‘What drives you to relocate with your family every 2-3 years,’ I was asked on a recent podcast as I was preparing for our move from Switzerland to Southern Spain.
The question seemed so simple, yet, I couldn’t find the right words.
I felt like I had to say something, to wrap it all into one simple answer, as it felt so clear in my head.
But nothing.
Nothing that would fully equate to the profound drive, nothing tangible to live up to the question.
As I was breathing in I thought of our children… and all the different places we lived in, the new starts, the anxious look in their eyes on their first day at the new school in the new country, reading over the few lines they had written down on a small cardboard in their hand to introduce themselves in the new language.
I thought of the packing and unpacking, of letting go, closing one chapter and opening a new one, of the friends we made and how much we learned from them.

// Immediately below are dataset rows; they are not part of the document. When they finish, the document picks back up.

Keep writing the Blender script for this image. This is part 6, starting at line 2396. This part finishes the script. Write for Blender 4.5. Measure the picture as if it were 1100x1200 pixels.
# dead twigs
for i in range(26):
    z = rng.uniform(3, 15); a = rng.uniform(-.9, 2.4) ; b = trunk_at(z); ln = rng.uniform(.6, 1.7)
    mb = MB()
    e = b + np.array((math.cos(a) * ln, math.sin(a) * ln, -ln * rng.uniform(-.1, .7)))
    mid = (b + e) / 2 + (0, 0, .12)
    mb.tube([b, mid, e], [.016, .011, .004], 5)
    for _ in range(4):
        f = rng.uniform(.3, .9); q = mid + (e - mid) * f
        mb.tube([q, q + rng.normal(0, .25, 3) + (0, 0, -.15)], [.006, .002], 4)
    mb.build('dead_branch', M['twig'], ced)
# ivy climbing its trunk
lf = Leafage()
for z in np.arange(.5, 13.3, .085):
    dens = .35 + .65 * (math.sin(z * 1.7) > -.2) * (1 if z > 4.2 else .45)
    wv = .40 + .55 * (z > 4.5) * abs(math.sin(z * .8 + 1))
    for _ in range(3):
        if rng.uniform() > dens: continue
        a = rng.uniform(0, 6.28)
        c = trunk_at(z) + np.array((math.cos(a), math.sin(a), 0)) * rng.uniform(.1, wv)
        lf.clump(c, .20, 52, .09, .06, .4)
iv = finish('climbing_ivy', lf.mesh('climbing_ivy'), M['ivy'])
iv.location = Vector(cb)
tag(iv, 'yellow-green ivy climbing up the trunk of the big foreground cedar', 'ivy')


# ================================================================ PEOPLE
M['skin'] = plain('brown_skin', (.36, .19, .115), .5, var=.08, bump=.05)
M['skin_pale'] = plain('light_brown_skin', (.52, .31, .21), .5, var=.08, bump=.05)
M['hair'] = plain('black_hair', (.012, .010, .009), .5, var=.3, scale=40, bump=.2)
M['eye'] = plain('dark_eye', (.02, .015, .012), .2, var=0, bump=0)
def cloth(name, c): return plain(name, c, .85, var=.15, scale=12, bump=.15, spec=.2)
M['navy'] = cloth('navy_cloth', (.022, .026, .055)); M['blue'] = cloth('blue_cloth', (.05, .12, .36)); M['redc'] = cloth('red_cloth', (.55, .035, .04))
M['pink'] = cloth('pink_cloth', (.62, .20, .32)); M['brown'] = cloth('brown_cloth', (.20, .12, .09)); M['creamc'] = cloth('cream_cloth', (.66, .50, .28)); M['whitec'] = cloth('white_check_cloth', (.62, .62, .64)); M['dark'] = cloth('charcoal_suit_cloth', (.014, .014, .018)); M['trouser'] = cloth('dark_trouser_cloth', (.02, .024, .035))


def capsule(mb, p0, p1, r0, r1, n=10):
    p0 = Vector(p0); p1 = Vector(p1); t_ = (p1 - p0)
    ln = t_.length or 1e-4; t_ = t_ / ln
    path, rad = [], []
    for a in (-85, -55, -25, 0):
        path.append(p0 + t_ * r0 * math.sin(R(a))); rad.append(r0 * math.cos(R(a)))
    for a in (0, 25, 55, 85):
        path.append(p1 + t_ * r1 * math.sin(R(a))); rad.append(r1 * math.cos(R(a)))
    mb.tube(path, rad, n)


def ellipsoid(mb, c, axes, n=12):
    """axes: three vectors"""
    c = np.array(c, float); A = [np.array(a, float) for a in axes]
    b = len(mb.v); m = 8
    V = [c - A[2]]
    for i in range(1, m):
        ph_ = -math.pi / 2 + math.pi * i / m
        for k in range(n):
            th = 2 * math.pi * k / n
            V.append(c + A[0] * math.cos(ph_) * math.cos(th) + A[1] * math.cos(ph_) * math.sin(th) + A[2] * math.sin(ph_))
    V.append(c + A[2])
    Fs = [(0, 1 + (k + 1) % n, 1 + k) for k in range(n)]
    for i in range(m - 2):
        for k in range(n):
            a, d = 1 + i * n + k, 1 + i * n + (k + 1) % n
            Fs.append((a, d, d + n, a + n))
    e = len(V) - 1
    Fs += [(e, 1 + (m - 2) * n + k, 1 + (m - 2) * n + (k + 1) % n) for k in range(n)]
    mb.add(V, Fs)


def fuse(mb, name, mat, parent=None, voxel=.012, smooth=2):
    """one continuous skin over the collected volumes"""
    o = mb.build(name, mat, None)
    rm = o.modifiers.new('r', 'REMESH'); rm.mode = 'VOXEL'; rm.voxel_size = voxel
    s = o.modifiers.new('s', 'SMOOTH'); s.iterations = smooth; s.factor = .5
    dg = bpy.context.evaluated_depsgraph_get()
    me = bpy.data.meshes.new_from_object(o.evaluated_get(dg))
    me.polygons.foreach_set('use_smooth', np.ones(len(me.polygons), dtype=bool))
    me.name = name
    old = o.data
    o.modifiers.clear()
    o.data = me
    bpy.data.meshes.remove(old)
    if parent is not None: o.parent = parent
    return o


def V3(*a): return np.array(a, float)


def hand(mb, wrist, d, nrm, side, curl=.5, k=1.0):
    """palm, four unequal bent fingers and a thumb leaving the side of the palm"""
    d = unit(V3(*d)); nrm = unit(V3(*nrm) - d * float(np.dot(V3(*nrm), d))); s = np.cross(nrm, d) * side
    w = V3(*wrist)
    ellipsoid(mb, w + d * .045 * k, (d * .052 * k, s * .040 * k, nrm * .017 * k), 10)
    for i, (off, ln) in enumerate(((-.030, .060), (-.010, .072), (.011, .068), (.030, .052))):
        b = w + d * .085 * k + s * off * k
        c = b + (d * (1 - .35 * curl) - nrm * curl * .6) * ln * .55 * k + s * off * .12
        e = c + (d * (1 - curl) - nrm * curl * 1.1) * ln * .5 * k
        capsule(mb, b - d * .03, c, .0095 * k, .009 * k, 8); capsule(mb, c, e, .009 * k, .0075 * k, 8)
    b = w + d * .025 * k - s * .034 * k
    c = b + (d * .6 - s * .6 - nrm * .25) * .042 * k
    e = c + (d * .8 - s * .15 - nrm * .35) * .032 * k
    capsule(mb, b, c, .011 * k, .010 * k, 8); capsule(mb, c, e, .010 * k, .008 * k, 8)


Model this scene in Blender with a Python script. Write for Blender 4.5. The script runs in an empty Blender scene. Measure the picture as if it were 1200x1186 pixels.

I saw the kids cycling across lush green fields after school and rolling down sand dunes on weekends, the melted gelato running down their tiny hands, and the jumps into cold lakes.
I heard them scream ‘I did it’ when they first made it to the bottom of the mountain on their snowboard all in one go, I felt the overwhelming cocktail of happy & sad emotions at their surprise goodbye party.
I thought of their ability to reinvent themselves over and over again, to adapt and integrate while staying true to themselves, their ability to let go of judgements and to simply enjoy the moment.
I thought of the deep dives we undertook to understand the people and their culture we were lucky enough to explore and enjoy in each place.
And the bonding as a family.
I felt the answer so deep in my heart, with every fibre of my body, and yet knew that it may not be enough for the outside world.